原流改革の第4弾だ!

 巨人原辰徳監督(56)が17日、川崎市・ジャイアンツ球場での秋季キャンプでリリーフの西村健太朗投手(29)に来季の先発転向を伝えた。リーグ3連覇を果たすも2年連続で日本一を逃した今オフは、阿部の一塁転向など大胆な配置転向を連発。指揮官のあくなき挑戦心が巨人軍をさらなる高みへと導く。

 原監督がまた、組織再編の手を打った。ブルペンで投球練習中の西村に決断を伝えた。「来年は先発のつもりで考えている。先発陣の中での競争と考えてオフを過ごしてほしい」。スターターを務めた経験はあるが、13年に最多セーブを受賞したリリーバーの先発再転向。受け入れた元守護神に、球種を増やすためにチェンジアップを投げることを勧めた。新たな船出を助言とともに送り出した。

 今オフは大胆に配置を組み替えている。長年、正捕手だった阿部を両者の意向として一塁手に転向したのが始まりだった。続いて期待の高卒ルーキー和田を捕手に挑戦させ、さらに先発沢村を抑えに回した。「新しい態勢で臨むことが重要。慎之助(阿部)が一塁に回るのも大きいこと。健太朗が沢村と代わることも不思議じゃない。新しいジャイアンツをつくる」と覚悟を示した。

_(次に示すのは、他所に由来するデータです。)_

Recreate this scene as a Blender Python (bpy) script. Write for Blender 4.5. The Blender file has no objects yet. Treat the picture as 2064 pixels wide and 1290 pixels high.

 日本一奪回の悲願は逃した。だが秋季キャンプを本拠地に張り、久々に平穏な時間を確保した中で陣容をじっくりと見つめ直した。

 原監督

 こうやってゆっくり野球と向き合える時間って、本当に久しぶり。何年ぶりだろう、貴重な時間ですね。配置転換については、まずは選手の適性を見極めること。結果を出せるかどうかは、本人の努力も大切になってくる。結果を出せなかったら、取って代わる人間がいる。それがプロの世界なんだから。

 第4弾の改革で先発力を高める。今季は内海、菅野、大竹と故障者が多く、ローテを死守したのは杉内1人だけだった。「CSを戦い、先発は強い形で戦えたのか、という反省がある。来季も先発5人が理想型の中で横一線のスタートラインについてくれと言ってある」。変えることを恐れない。変わることで強くなる。原監督が巨人を変えていく。【広重竜太郎】

 ◆主な抑えタイトルホルダーの先発転向

 鈴木孝政(中日)は75~77年にリーグ最多セーブの後、82年に先発転向し通算124勝。83、86年最優秀救援投手の斉藤明夫(横浜)はリーグ最多セーブ3度の後、先発に再転向し90年に10勝。大野豊(広島)は複数回の転向で148勝&138セーブ。中日、ロッテと両リーグで最多セーブの牛島和彦は、89年先発で12勝。山沖之彦(オリックス)と武田一浩(巨人)は最優秀救援投手を獲得した後、先発で最多勝を獲得した。